Novogradac & Company, a firm that provides analytics for the
construction and finance industries, estimated that demand for the
$9-billion-a-year credit could dry up as investors realize savings
through the tax cuts. The firm estimates that nearly 235,000 fewer
apartments could be built over the next decade as a result of the tax
code rewrite.
A bipartisan coalition, led by Senator Maria Cantwell, Democrat of
Washington, and Senator Orrin Hatch, Republican of Utah, was able to
expand the credit by an additional $400 million. But that is not likely
to offset the damage done by the tax measure.
The administration is observing these efforts from the sidelines. Mr.
Trump, scion of a New York real estate family that made its fortune in
the 1950s and 1960s building affordable housing for white working-class
neighborhoods, has shown little interest in tackling the problem.

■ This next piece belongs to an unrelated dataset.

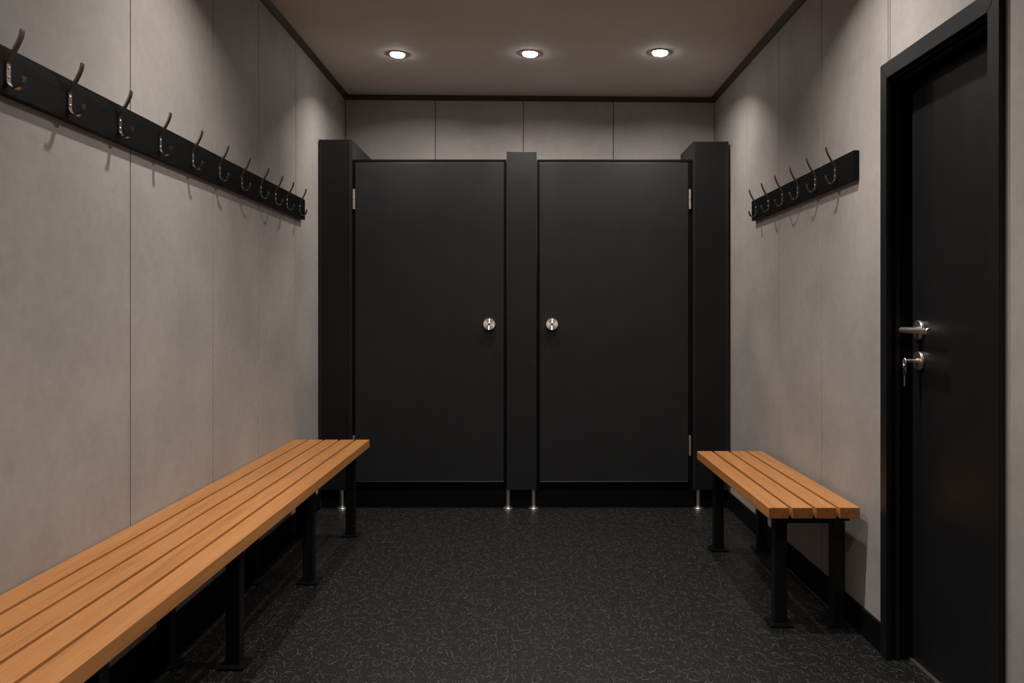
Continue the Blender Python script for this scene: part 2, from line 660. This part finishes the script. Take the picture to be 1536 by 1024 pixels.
for i in range(24):
    a = 2 * PI * i / 24
    pts.append((0.0125 * math.cos(a) * (1 - 0.12 * abs(math.sin(a))), 0.0150 * math.sin(a)))
# the head has an eye near its top through which the ring bow passes
fr = [bm.verts.new((hc.x - 0.0013, hc.y + y, hc.z + z)) for y, z in pts]
bk = [bm.verts.new((hc.x + 0.0013, hc.y + y, hc.z + z)) for y, z in pts]
bm.faces.new(fr)
bm.faces.new(bk[::-1])
for i in range(24):
    j = (i + 1) % 24
    bm.faces.new((fr[i], bk[i], bk[j], fr[j]))
finish('head', bm, M_RING, hk)
bm = bmesh.new()
tube(bm, [hc + Vector((0.0045 * math.cos(a), 0, 0.0175 + 0.0058 * math.sin(a))) for a in [2 * PI * i / 20 for i in range(20)]], 0.0012, 8, True)
finish('eye', bm, M_STEEL, hk)
bm = bmesh.new()
box(bm, hc.x - 0.0014, hc.x + 0.0014, hc.y - 0.0032, hc.y + 0.0032, hc.z - 0.0475, hc.z - 0.0125, bev=0.0008)
for z in (0.028, 0.034, 0.040):
    box(bm, hc.x - 0.0012, hc.x + 0.0012, hc.y + 0.0028, hc.y + 0.0048, hc.z - z - 0.0022, hc.z - z, bev=0.0003)
finish('blade', bm, M_STEEL, hk)

# ------------------------------------------------------------------ cubicles
Z_SIDE = 2.187
P_BOT = 0.113


def foot_leg(parent, x, y, top):
    bm = bmesh.new()
    lathe(bm, [(0, 0.004), (0.0115, 0.004), (0.0115, top), (0, top)], (x, y, 0), (0, 0, 1), 24)
    lg = finish('leg', bm, M_STEEL, parent)
    bm = bmesh.new()
    lathe(bm, [(0, 0.0), (0.031, 0.0), (0.031, 0.004), (0.029, 0.007), (0.016, 0.010), (0.0155, 0.016), (0.012, 0.017), (0, 0.017)],
          (x, y, 0), (0, 0, 1), 32)
    finish('foot_flange', bm, M_STEEL, lg)


def pilaster(label, x0, x1, top, legs, side_x=None, m=M_LEAF):  # darkening towards the sides is put into the outer pillars' colour
    t = thing('cubicle_pilaster', label, 'cubicle pillar', ((x0 + x1) / 2, Y_CUB + 0.02, 0), 'black pillars framing the cubicle doors')
    bm = bmesh.new()
    box(bm, x0, x1, Y_CUB, Y_CUB + 0.034, P_BOT, top, bev=0.0025)
    finish('front_panel', bm, m, t)
    if m is M_LEAF:
        for a, b in ((x0 - 0.0005, x0 + 0.014), (x1 - 0.020, x1 + 0.0005)):
            bm = bmesh.new()
            box(bm, a, b, Y_CUB - 0.0025, Y_CUB + 0.0005, P_BOT, top, bev=0.0008)
            finish('corner_profile', bm, M_PIL, t)
    for sx, ytop, zt in side_x or []:
        bm = bmesh.new()
        box(bm, sx - 0.010, sx + 0.010, Y_CUB + 0.0345, ytop, P_BOT + 0.06, zt, bev=0.002)
        finish('side_panel', bm, M_DOOR, t)
    for lx in legs:
        foot_leg(t, lx, Y_CUB + 0.017, P_BOT + 0.001)
    return t


XA, XB = xL(Y_CUB) + 0.006, -1.0215
XC, XD = -0.1065, 0.0710
XE, XF = 0.9960, X_R - 0.014
pilaster('tall narrow black cubicle pillar next to the long bench, by the left wall', XA, XB, Z_SIDE, [-1.084], [(XB - 0.0105, 5.55, Z_SIDE)])
pilaster('lower black cubicle pillar between the two doors, on two steel feet', XC, XD, 2.116, [-0.0985, 0.0530], [(-0.018, 5.44, 2.04)], M_PIL)
pilaster('tall narrow black cubicle pillar next to the short bench, by the right wall', XE, XF, 2.175, [1.0300], [(XE + 0.0105, 5.33, 2.175)])

for lb, xa, xb in (('slim black rail above the left cubicle door', XB, XC), ('slim black rail above the right cubicle door', XD, XE)):
    bm = bmesh.new()
    box(bm, xa + 0.002, xb - 0.002, Y_CUB + 0.014, Y_CUB + 0.046, 2.058, 2.072, bev=0.002)
    o = finish('head_rail', bm, M_BLACK)
    rebase(o, ((xa + xb) / 2, Y_CUB + 0.03, 2.058))
    tag(o, lb, 'rail', 'rails above the cubicle doors')

DOOR_Y = Y_CUB + 0.010


def cubicle_door(label, x0, x1, s0, s1, hinge_x, lock_x):
    t = thing('cubicle_door', label, 'cubicle door', ((x0 + x1) / 2, DOOR_Y + 0.015, 0.166), 'black doors of the two cubicles')
    bm = bmesh.new()
    box(bm, x0, x1, DOOR_Y, DOOR_Y + 0.030, 0.164, 2.052, bev=0.003)
    pn = finish('panel', bm, M_DOOR, t)
    bm = bmesh.new()
    box(bm, x0 + 0.001, x1 - 0.001, DOOR_Y - 0.0012, DOOR_Y + 0.0292, 0.1595, 0.1645, bev=0.0006)
    finish('bottom_edge', bm, M_RING, t)['label'] = 'thin grey metal edging under the door'
    # recessed rubbing strip down each edge
    for sx0, sx1 in ((s0, x0 - 0.0005), (x1 + 0.0005, s1)):
        bm = bmesh.new()
        box(bm, sx0, sx1, DOOR_Y + 0.008, DOOR_Y + 0.024, 0.164, 2.056, bev=0.002)
        finish('edge_strip', bm, M_BLACK, t)
    for z in (1.775, 0.316):
        bm = bmesh.new()
        for a, b in ((0.0, 0.0575), (0.0595, 0.118)):
            lathe(bm, [(0, a), (0.0062, a), (0.0074, a + 0.001), (0.0074, b - 0.001), (0.0062, b), (0, b)], (hinge_x, DOOR_Y - 0.004, z), (0, 0, 1), 20)
        lathe(bm, [(0.004, 0.0), (0.004, 0.118)], (hinge_x, DOOR_Y - 0.004, z), (0, 0, 1), 12)
        finish('hinge', bm, M_STEEL, t)
    lz = 1.15 - 14 * DOOR_Y / 1250
    bm = bmesh.new()
    lathe(bm, [(0, 0.0), (0.033, 0.0), (0.033, 0.004), (0.031, 0.005), (0.031, 0.008), (0.0345, 0.009), (0.0350, 0.011), (0.0350, 0.024),
               (0.0335, 0.0262), (0, 0.0268)], (lock_x, DOOR_Y, lz), (0, -1, 0), 56)
    lk = finish('lock', bm, M_KNOB, t)
    bm = bmesh.new()
    ky = DOOR_Y - 0.0262
    # two wedges added as bright stripes on the lock, sloped to catch the lamps
    for xo, zo, zi in ((0.0013, 0.0325, 0.0065), (-0.0013, -0.0065, -0.0325)):
        A = [bm.verts.new((lock_x + xo + x, ky - d, lz + z)) for x, z, d in
             ((-0.0036, zo, 0.0), (0.0036, zo, 0.0), (0.0036, zi, 0.0072), (-0.0036, zi, 0.0072),
              (-0.0036, zi, 0.0), (0.0036, zi, 0.0))]
        for q in ((0, 1, 2, 3), (3, 2, 5, 4), (0, 3, 4), (1, 5, 2), (0, 4, 5, 1)):
            bm.faces.new([A[i] for i in q])
    finish('glint_wedge', bm, M_STEEL, lk)
    bm = bmesh.new()
    lathe(bm, [(0, -0.001), (0.0056, -0.001), (0.0056, 0.0012), (0, 0.0012)], (lock_x, ky - 0.0002, lz), (0, -1, 0), 20)
    sl = finish('keyhole', bm, M_DARK, lk)
    return t


cubicle_door('left black cubicle door with round steel lock, hinged beside the long bench', -1.0060, -0.1240, XB + 0.001, XC - 0.001, -1.0125, -0.2095)
cubicle_door('right black cubicle door with round steel lock, hinged beside the short bench', 0.0885, 0.9700, XD + 0.001, XE - 0.001, 0.9790, 0.1615)


# ------------------------------------------------------------------ benches
def bench(label, y0, y1, xs, pitch_w, gap, n, top, leg_x, leg_ys, fx, group='slatted changing benches'):
    ym = (y0 + y1) / 2
    t = thing('bench', label, 'bench', (xs + (fx(ym) if fx else 0) + 0.2, ym, 0), group)
    bm = bmesh.new()
    for k in range(n):
        a = xs + k * (pitch_w + gap)
        box(bm, a, a + pitch_w, y0, y1, top - 0.040, top, bev=0.0025, seg=3, fx=fx)
    finish('seat', bm, M_WOOD, t)
    zt = top - 0.0405
    for lx in leg_x:
        bm = bmesh.new()
        box(bm, lx - 0.015, lx + 0.015, y0 + 0.06, y1 - 0.04, zt - 0.022, zt - 0.0005, bev=0.002, fx=fx)
        finish('side_rail', bm, M_STEEL_BLK, t)
    for ly in leg_ys:
        bm = bmesh.new()
        box(bm, leg_x[0] + 0.024, leg_x[1] - 0.024, ly - 0.020, ly + 0.020, zt - 0.048, zt - 0.0008, bev=0.002, fx=fx)
        finish('crossbar', bm, M_STEEL_BLK, t)
        for lx in leg_x:
            if fx and lx > 0.2:
                lx += 0.022 * (ly - 3.5)        # front row stands a touch out of parallel
            bm = bmesh.new()
            box(bm, lx - 0.0235, lx + 0.0235, ly - 0.0235, ly + 0.0235, 0.008, zt - 0.001, bev=0.004, seg=3, fx=fx)
            lg = finish('leg', bm, M_STEEL_BLK, t)
            bm = bmesh.new()
            box(bm, lx - 0.043, lx + 0.043, ly - 0.046, ly + 0.046, 0.0, 0.011, bev=0.003, fx=fx)
            finish('foot_plate', bm, M_STEEL_BLK, lg)
    return t


bench('long bench of five orange-brown wooden slats on black legs along the left wall', 0.62, 4.41, 0.004, 0.0714, 0.0110, 5, 0.490,
      (0.060, 0.302), (4.345, 3.585, 2.735, 1.885, 1.035), xL)
bench('short bench of four orange-brown wooden slats on black legs beside the black door', 2.955, 4.18, 0.8645, 0.0725, 0.0118, 4, 0.467,
      (0.948, 1.1625), (4.085, 3.105), None)


# ------------------------------------------------------------------ hook rails
def hook_mesh(y, z0, side, xw):
    """flat bent strap: back plate, upper arm out and up, lower arm a J.  side=+1 points to +x"""
    pts = [(0.0365, 0.1235), (0.0360, 0.1175), (0.0335, 0.1070), (0.0290, 0.0960), (0.0225, 0.0830), (0.0130, 0.0660),
           (0.0040, 0.0480), (0.0022, 0.0440), (0.0022, 0.0400), (0.0022, 0.0040), (0.0030, -0.0020), (0.0070, -0.0095),
           (0.0140, -0.0150), (0.0215, -0.0160), (0.0290, -0.0125), (0.0350, -0.0050), (0.0385, 0.0040), (0.0400, 0.0135)]
    th = 0.0021
    bm = bmesh.new()
    rows = []
    m = len(pts)
    for i, (x, z) in enumerate(pts):
        p = Vector(pts[max(i - 1, 0)])
        q = Vector(pts[min(i + 1, m - 1)])
        t = (q - p).normalized()
        nn = Vector((-t.y, t.x)) * th
        end = min(i, m - 1 - i)
        hw = 0.0078 if end > 0 else 0.0064
        row = []
        for sx, sy in ((1, -1), (1, 1), (-1, 1), (-1, -1)):
            row.append(bm.verts.new((xw + side * (x + nn.x * sx), y + hw * sy, z0 + z + nn.y * sx)))
        rows.append(row)
    for A, B in zip(rows, rows[1:]):
        for k in range(4):
            bm.faces.new((A[k], A[(k + 1) % 4], B[(k + 1) % 4], B[k]))
    bm.faces.new(rows[0])
    bm.faces.new(rows[-1][::-1])
    es = [e for e in bm.edges if any(len({v for v in e.verts} & set(r)) == 1 for r in rows) and e.calc_face_angle(0) > 1.0]
    bmesh.ops.bevel(bm, geom=es, offset=0.0009, segments=2, affect='EDGES')
    return bm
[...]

He made only passing mention of the issue during the 2016 campaign and
has pressed Mr. Carson to move more aggressively to impose work
requirements on federal aid recipients.
For his part, Mr. Carson publicly acknowledges the crisis in most of his
speeches. “Alarmingly high numbers of Americans continue to pay more
than half of their incomes toward rent,” he told a House panel in
October. “Many millions remain mired in poverty, rather than being
guided on a path out of it.”
But he is focused less on federal solutions than on prodding local
governments to ease barriers to construction. He has ordered his policy
staff to come up with proposals to push local governments to reduce
zoning restrictions on new projects, especially low-cost manufactured
housing. HUD will also begin working with landlords around the country
to come up with ways to make housing vouchers more attractive and more
inclusive, aides said.
“Subsidies are a piece of the puzzle,” said Raffi Williams, a spokesman
for Mr. Carson, “but we must also address the regulatory barriers
relative to zoning and land use in higher-cost markets that are
preventing the construction of new affordable housing. This is not just
a federal problem — it’s everybody’s problem.”